┌──

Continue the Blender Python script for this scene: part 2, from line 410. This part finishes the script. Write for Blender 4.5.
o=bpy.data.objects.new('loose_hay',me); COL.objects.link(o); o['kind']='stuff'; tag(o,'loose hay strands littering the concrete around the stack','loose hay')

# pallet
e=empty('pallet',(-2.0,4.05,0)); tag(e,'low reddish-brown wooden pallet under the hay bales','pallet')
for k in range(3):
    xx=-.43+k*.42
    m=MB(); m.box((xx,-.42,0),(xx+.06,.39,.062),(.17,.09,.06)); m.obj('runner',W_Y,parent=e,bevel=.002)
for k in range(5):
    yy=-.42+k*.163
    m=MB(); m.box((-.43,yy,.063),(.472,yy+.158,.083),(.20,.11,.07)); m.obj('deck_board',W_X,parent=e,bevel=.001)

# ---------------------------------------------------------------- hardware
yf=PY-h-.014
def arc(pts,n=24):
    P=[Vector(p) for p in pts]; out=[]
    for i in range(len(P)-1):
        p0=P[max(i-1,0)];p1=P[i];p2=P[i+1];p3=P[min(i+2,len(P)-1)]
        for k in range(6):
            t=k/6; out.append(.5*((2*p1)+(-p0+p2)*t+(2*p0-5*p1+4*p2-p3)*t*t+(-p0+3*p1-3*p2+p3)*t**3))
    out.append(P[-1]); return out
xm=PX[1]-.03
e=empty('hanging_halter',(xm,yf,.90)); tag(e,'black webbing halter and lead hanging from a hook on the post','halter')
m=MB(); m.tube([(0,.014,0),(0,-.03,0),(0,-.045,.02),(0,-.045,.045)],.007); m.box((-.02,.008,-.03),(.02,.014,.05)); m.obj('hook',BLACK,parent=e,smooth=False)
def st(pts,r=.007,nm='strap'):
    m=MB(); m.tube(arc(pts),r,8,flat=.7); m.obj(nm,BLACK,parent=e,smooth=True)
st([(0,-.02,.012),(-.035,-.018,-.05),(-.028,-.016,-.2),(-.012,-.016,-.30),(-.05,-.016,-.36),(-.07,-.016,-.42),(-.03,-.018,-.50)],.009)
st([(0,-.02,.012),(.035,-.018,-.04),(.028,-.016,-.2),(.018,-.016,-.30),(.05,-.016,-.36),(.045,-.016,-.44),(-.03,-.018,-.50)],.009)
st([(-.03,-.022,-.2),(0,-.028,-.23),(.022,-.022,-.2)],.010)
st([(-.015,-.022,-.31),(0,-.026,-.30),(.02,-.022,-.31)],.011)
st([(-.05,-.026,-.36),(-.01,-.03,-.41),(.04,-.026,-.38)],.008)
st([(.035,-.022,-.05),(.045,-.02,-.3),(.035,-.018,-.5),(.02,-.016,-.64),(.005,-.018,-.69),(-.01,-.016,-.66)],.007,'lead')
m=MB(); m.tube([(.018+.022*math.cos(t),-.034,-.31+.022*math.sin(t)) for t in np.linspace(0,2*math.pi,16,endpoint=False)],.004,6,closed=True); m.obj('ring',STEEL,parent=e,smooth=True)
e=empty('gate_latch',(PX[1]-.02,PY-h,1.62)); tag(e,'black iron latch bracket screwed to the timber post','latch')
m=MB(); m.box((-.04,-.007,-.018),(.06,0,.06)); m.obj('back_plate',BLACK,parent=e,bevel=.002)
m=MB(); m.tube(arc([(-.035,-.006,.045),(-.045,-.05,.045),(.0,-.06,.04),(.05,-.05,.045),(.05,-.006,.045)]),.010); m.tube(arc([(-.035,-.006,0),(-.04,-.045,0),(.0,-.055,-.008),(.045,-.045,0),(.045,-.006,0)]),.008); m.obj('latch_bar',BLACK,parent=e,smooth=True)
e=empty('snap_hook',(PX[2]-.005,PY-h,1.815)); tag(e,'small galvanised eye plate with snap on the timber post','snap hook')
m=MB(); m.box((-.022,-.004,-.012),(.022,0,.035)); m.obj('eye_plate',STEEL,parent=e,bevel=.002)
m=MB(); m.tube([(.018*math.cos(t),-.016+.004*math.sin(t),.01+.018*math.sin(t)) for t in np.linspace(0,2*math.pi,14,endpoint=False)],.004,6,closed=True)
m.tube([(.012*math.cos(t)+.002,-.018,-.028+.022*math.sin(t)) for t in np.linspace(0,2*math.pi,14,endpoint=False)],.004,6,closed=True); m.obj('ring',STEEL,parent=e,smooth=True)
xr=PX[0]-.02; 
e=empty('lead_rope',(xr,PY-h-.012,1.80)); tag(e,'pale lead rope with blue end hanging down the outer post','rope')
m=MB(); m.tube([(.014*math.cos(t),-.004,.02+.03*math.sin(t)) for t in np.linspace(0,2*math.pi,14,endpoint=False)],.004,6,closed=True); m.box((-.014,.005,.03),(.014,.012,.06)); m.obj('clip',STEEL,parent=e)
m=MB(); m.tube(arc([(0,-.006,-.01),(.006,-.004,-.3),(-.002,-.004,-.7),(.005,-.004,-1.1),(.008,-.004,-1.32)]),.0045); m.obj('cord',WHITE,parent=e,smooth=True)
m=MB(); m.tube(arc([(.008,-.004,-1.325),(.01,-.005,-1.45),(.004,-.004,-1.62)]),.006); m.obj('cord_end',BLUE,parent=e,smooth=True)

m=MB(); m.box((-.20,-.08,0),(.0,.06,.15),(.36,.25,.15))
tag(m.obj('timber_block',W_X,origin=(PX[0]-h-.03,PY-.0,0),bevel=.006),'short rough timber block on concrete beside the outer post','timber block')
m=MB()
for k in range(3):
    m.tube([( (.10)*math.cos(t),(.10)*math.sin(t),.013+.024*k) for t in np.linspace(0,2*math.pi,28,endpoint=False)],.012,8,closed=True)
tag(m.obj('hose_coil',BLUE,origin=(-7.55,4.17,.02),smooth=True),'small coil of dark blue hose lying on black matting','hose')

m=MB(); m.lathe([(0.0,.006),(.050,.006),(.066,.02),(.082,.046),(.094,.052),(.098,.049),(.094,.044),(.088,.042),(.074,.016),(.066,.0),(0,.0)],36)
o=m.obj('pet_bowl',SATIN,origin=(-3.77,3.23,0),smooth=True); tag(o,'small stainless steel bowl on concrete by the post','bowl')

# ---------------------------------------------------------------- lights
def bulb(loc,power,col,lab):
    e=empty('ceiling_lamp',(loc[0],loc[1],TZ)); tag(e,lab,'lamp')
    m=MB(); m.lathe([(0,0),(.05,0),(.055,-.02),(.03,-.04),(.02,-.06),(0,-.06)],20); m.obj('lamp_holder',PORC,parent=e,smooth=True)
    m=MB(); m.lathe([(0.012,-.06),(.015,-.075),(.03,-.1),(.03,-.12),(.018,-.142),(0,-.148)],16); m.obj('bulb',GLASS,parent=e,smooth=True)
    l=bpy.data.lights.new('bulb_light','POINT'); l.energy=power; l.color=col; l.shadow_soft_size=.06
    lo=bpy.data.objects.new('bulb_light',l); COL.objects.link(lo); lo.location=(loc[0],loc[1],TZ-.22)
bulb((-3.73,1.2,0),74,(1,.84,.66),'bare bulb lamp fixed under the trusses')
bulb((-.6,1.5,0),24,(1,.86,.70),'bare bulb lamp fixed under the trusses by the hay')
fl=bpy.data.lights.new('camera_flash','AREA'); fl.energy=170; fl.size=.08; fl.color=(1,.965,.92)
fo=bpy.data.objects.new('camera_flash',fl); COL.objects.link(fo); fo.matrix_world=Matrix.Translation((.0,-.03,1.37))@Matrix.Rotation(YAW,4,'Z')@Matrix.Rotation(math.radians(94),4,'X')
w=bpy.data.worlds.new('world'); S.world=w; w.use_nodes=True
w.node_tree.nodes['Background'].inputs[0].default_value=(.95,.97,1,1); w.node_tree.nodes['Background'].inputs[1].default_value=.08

└──

Make an exact copy of the data above.

Continue the Blender Python script for this scene: part 2, from line 410. This part finishes the script. Write for Blender 4.5.
o=bpy.data.objects.new('loose_hay',me); COL.objects.link(o); o['kind']='stuff'; tag(o,'loose hay strands littering the concrete around the stack','loose hay')

# pallet
e=empty('pallet',(-2.0,4.05,0)); tag(e,'low reddish-brown wooden pallet under the hay bales','pallet')
for k in range(3):
    xx=-.43+k*.42
    m=MB(); m.box((xx,-.42,0),(xx+.06,.39,.062),(.17,.09,.06)); m.obj('runner',W_Y,parent=e,bevel=.002)
for k in range(5):
    yy=-.42+k*.163
    m=MB(); m.box((-.43,yy,.063),(.472,yy+.158,.083),(.20,.11,.07)); m.obj('deck_board',W_X,parent=e,bevel=.001)

# ---------------------------------------------------------------- hardware
yf=PY-h-.014
def arc(pts,n=24):
    P=[Vector(p) for p in pts]; out=[]
    for i in range(len(P)-1):
        p0=P[max(i-1,0)];p1=P[i];p2=P[i+1];p3=P[min(i+2,len(P)-1)]
        for k in range(6):
            t=k/6; out.append(.5*((2*p1)+(-p0+p2)*t+(2*p0-5*p1+4*p2-p3)*t*t+(-p0+3*p1-3*p2+p3)*t**3))
    out.append(P[-1]); return out
xm=PX[1]-.03
e=empty('hanging_halter',(xm,yf,.90)); tag(e,'black webbing halter and lead hanging from a hook on the post','halter')
m=MB(); m.tube([(0,.014,0),(0,-.03,0),(0,-.045,.02),(0,-.045,.045)],.007); m.box((-.02,.008,-.03),(.02,.014,.05)); m.obj('hook',BLACK,parent=e,smooth=False)
def st(pts,r=.007,nm='strap'):
    m=MB(); m.tube(arc(pts),r,8,flat=.7); m.obj(nm,BLACK,parent=e,smooth=True)
st([(0,-.02,.012),(-.035,-.018,-.05),(-.028,-.016,-.2),(-.012,-.016,-.30),(-.05,-.016,-.36),(-.07,-.016,-.42),(-.03,-.018,-.50)],.009)
st([(0,-.02,.012),(.035,-.018,-.04),(.028,-.016,-.2),(.018,-.016,-.30),(.05,-.016,-.36),(.045,-.016,-.44),(-.03,-.018,-.50)],.009)
st([(-.03,-.022,-.2),(0,-.028,-.23),(.022,-.022,-.2)],.010)
st([(-.015,-.022,-.31),(0,-.026,-.30),(.02,-.022,-.31)],.011)
st([(-.05,-.026,-.36),(-.01,-.03,-.41),(.04,-.026,-.38)],.008)
st([(.035,-.022,-.05),(.045,-.02,-.3),(.035,-.018,-.5),(.02,-.016,-.64),(.005,-.018,-.69),(-.01,-.016,-.66)],.007,'lead')
m=MB(); m.tube([(.018+.022*math.cos(t),-.034,-.31+.022*math.sin(t)) for t in np.linspace(0,2*math.pi,16,endpoint=False)],.004,6,closed=True); m.obj('ring',STEEL,parent=e,smooth=True)
e=empty('gate_latch',(PX[1]-.02,PY-h,1.62)); tag(e,'black iron latch bracket screwed to the timber post','latch')
m=MB(); m.box((-.04,-.007,-.018),(.06,0,.06)); m.obj('back_plate',BLACK,parent=e,bevel=.002)
m=MB(); m.tube(arc([(-.035,-.006,.045),(-.045,-.05,.045),(.0,-.06,.04),(.05,-.05,.045),(.05,-.006,.045)]),.010); m.tube(arc([(-.035,-.006,0),(-.04,-.045,0),(.0,-.055,-.008),(.045,-.045,0),(.045,-.006,0)]),.008); m.obj('latch_bar',BLACK,parent=e,smooth=True)
e=empty('snap_hook',(PX[2]-.005,PY-h,1.815)); tag(e,'small galvanised eye plate with snap on the timber post','snap hook')
m=MB(); m.box((-.022,-.004,-.012),(.022,0,.035)); m.obj('eye_plate',STEEL,parent=e,bevel=.002)
m=MB(); m.tube([(.018*math.cos(t),-.016+.004*math.sin(t),.01+.018*math.sin(t)) for t in np.linspace(0,2*math.pi,14,endpoint=False)],.004,6,closed=True)
m.tube([(.012*math.cos(t)+.002,-.018,-.028+.022*math.sin(t)) for t in np.linspace(0,2*math.pi,14,endpoint=False)],.004,6,closed=True); m.obj('ring',STEEL,parent=e,smooth=True)
xr=PX[0]-.02; 
e=empty('lead_rope',(xr,PY-h-.012,1.80)); tag(e,'pale lead rope with blue end hanging down the outer post','rope')
m=MB(); m.tube([(.014*math.cos(t),-.004,.02+.03*math.sin(t)) for t in np.linspace(0,2*math.pi,14,endpoint=False)],.004,6,closed=True); m.box((-.014,.005,.03),(.014,.012,.06)); m.obj('clip',STEEL,parent=e)
m=MB(); m.tube(arc([(0,-.006,-.01),(.006,-.004,-.3),(-.002,-.004,-.7),(.005,-.004,-1.1),(.008,-.004,-1.32)]),.0045); m.obj('cord',WHITE,parent=e,smooth=True)
m=MB(); m.tube(arc([(.008,-.004,-1.325),(.01,-.005,-1.45),(.004,-.004,-1.62)]),.006); m.obj('cord_end',BLUE,parent=e,smooth=True)

m=MB(); m.box((-.20,-.08,0),(.0,.06,.15),(.36,.25,.15))
tag(m.obj('timber_block',W_X,origin=(PX[0]-h-.03,PY-.0,0),bevel=.006),'short rough timber block on concrete beside the outer post','timber block')
m=MB()
for k in range(3):
    m.tube([( (.10)*math.cos(t),(.10)*math.sin(t),.013+.024*k) for t in np.linspace(0,2*math.pi,28,endpoint=False)],.012,8,closed=True)
tag(m.obj('hose_coil',BLUE,origin=(-7.55,4.17,.02),smooth=True),'small coil of dark blue hose lying on black matting','hose')

m=MB(); m.lathe([(0.0,.006),(.050,.006),(.066,.02),(.082,.046),(.094,.052),(.098,.049),(.094,.044),(.088,.042),(.074,.016),(.066,.0),(0,.0)],36)
o=m.obj('pet_bowl',SATIN,origin=(-3.77,3.23,0),smooth=True); tag(o,'small stainless steel bowl on concrete by the post','bowl')

# ---------------------------------------------------------------- lights
def bulb(loc,power,col,lab):
    e=empty('ceiling_lamp',(loc[0],loc[1],TZ)); tag(e,lab,'lamp')
    m=MB(); m.lathe([(0,0),(.05,0),(.055,-.02),(.03,-.04),(.02,-.06),(0,-.06)],20); m.obj('lamp_holder',PORC,parent=e,smooth=True)
    m=MB(); m.lathe([(0.012,-.06),(.015,-.075),(.03,-.1),(.03,-.12),(.018,-.142),(0,-.148)],16); m.obj('bulb',GLASS,parent=e,smooth=True)
    l=bpy.data.lights.new('bulb_light','POINT'); l.energy=power; l.color=col; l.shadow_soft_size=.06
    lo=bpy.data.objects.new('bulb_light',l); COL.objects.link(lo); lo.location=(loc[0],loc[1],TZ-.22)
bulb((-3.73,1.2,0),74,(1,.84,.66),'bare bulb lamp fixed under the trusses')
bulb((-.6,1.5,0),24,(1,.86,.70),'bare bulb lamp fixed under the trusses by the hay')
fl=bpy.data.lights.new('camera_flash','AREA'); fl.energy=170; fl.size=.08; fl.color=(1,.965,.92)
fo=bpy.data.objects.new('camera_flash',fl); COL.objects.link(fo); fo.matrix_world=Matrix.Translation((.0,-.03,1.37))@Matrix.Rotation(YAW,4,'Z')@Matrix.Rotation(math.radians(94),4,'X')
w=bpy.data.worlds.new('world'); S.world=w; w.use_nodes=True
w.node_tree.nodes['Background'].inputs[0].default_value=(.95,.97,1,1); w.node_tree.nodes['Background'].inputs[1].default_value=.08